#### Task to complete:
Write out the lines from the top of the material through the line with "return along(px, (EYE", exactly and with nothing added.

#### Recorded data:
▬▬▬

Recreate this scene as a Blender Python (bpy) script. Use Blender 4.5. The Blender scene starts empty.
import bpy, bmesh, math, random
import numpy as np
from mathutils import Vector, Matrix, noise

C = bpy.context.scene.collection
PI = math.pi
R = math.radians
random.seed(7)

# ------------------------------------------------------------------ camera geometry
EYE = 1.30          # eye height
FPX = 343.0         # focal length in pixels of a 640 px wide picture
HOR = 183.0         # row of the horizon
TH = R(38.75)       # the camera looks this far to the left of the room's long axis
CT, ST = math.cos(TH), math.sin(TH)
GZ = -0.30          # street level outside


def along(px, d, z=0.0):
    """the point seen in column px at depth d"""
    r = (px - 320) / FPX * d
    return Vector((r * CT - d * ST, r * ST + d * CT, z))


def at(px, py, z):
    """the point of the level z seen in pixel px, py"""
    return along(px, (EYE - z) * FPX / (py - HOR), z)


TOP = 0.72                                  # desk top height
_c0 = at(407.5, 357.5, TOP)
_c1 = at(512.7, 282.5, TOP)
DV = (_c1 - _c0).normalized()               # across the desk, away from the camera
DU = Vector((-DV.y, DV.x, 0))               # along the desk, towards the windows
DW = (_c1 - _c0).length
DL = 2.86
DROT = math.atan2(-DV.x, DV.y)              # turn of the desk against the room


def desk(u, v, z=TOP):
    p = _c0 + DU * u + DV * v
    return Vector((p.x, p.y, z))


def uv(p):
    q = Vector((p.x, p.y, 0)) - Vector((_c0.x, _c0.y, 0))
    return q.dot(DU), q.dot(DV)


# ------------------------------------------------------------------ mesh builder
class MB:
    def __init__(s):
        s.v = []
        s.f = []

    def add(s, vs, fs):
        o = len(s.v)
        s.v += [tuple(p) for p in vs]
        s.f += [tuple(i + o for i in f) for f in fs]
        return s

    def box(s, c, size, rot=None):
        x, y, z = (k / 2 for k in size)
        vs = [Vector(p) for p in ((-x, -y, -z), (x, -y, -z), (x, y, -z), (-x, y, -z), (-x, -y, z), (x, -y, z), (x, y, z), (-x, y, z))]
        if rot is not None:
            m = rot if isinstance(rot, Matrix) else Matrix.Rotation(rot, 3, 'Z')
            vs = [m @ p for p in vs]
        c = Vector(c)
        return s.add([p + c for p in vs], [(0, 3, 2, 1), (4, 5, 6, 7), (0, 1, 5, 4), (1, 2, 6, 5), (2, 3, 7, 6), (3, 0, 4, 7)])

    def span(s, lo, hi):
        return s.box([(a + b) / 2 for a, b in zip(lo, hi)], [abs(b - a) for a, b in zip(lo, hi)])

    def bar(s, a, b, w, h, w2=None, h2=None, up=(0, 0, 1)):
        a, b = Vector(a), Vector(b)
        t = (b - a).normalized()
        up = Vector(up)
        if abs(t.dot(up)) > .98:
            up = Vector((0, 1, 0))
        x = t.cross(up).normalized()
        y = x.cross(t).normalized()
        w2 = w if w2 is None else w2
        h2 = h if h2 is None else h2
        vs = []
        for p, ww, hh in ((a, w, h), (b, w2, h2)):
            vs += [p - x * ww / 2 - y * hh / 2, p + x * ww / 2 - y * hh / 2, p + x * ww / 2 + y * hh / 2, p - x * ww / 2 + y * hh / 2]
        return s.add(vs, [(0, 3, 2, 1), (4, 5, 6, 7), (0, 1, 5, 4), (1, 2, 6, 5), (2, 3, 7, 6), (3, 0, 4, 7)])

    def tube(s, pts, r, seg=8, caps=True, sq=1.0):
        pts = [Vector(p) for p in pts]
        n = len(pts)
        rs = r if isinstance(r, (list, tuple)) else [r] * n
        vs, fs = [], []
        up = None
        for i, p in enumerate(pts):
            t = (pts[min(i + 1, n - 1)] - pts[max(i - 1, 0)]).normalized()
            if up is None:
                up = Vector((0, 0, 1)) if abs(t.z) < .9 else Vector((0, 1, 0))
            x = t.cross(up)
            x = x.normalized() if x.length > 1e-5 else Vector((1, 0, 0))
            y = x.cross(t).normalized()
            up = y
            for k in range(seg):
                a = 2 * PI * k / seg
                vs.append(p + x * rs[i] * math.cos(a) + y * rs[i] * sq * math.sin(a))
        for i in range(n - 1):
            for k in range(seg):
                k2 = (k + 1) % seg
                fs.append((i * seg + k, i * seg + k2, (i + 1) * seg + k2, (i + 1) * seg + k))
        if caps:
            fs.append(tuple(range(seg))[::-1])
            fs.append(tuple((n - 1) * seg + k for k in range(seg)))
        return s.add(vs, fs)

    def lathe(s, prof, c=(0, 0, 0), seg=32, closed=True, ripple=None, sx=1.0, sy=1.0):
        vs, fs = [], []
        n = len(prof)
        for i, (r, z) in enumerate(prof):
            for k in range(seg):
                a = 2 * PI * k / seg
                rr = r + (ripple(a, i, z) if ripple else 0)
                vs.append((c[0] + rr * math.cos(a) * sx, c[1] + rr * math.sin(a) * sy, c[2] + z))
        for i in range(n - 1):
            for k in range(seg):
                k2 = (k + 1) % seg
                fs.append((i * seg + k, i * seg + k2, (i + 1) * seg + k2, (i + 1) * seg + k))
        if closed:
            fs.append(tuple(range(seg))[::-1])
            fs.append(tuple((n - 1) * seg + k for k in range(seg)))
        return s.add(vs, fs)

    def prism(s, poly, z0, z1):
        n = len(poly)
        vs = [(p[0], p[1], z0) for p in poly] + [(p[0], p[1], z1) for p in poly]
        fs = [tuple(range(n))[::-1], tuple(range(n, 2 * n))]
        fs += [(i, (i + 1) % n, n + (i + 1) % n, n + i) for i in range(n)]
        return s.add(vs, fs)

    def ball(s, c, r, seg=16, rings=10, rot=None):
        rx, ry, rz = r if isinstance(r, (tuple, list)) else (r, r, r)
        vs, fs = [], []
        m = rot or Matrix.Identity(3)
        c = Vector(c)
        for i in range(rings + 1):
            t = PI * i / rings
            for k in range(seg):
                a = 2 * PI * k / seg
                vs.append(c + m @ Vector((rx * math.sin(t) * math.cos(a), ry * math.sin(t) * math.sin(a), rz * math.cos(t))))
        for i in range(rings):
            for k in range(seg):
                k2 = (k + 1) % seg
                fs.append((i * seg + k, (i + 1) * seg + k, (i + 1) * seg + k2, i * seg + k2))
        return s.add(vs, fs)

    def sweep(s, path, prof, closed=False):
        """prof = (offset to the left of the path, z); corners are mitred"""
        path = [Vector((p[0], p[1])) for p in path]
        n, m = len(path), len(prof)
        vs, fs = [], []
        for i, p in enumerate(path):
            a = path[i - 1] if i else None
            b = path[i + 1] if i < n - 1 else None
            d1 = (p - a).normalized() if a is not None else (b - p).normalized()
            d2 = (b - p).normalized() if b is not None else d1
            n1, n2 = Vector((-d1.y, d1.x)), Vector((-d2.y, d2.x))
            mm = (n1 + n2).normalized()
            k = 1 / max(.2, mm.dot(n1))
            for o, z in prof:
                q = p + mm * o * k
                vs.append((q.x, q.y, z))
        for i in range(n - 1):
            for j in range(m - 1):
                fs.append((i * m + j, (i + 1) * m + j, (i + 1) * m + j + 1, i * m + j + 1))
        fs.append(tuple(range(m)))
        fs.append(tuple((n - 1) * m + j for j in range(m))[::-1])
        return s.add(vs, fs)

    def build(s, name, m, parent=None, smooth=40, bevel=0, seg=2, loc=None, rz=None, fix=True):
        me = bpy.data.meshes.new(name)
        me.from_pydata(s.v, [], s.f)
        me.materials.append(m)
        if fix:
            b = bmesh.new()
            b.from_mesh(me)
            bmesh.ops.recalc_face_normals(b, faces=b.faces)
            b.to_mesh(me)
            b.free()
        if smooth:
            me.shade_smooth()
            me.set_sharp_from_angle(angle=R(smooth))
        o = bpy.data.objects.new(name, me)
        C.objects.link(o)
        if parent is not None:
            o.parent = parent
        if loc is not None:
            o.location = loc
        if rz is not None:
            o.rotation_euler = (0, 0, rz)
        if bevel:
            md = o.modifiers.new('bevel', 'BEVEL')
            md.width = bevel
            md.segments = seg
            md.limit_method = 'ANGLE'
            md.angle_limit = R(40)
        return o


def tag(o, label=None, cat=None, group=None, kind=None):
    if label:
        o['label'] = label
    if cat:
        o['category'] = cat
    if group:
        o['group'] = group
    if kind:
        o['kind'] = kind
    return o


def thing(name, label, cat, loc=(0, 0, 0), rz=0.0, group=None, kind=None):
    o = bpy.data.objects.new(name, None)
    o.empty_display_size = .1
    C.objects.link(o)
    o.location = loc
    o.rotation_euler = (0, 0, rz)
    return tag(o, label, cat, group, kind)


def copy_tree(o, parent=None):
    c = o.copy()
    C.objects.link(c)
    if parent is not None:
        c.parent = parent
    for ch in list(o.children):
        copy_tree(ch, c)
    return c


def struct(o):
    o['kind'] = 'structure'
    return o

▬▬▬

#### Result:
Recreate this scene as a Blender Python (bpy) script. Use Blender 4.5. The Blender scene starts empty.
import bpy, bmesh, math, random
import numpy as np
from mathutils import Vector, Matrix, noise

C = bpy.context.scene.collection
PI = math.pi
R = math.radians
random.seed(7)

# ------------------------------------------------------------------ camera geometry
EYE = 1.30          # eye height
FPX = 343.0         # focal length in pixels of a 640 px wide picture
HOR = 183.0         # row of the horizon
TH = R(38.75)       # the camera looks this far to the left of the room's long axis
CT, ST = math.cos(TH), math.sin(TH)
GZ = -0.30          # street level outside


def along(px, d, z=0.0):
    """the point seen in column px at depth d"""
    r = (px - 320) / FPX * d
    return Vector((r * CT - d * ST, r * ST + d * CT, z))


def at(px, py, z):
    """the point of the level z seen in pixel px, py"""
    return along(px, (EYE - z) * FPX / (py - HOR), z)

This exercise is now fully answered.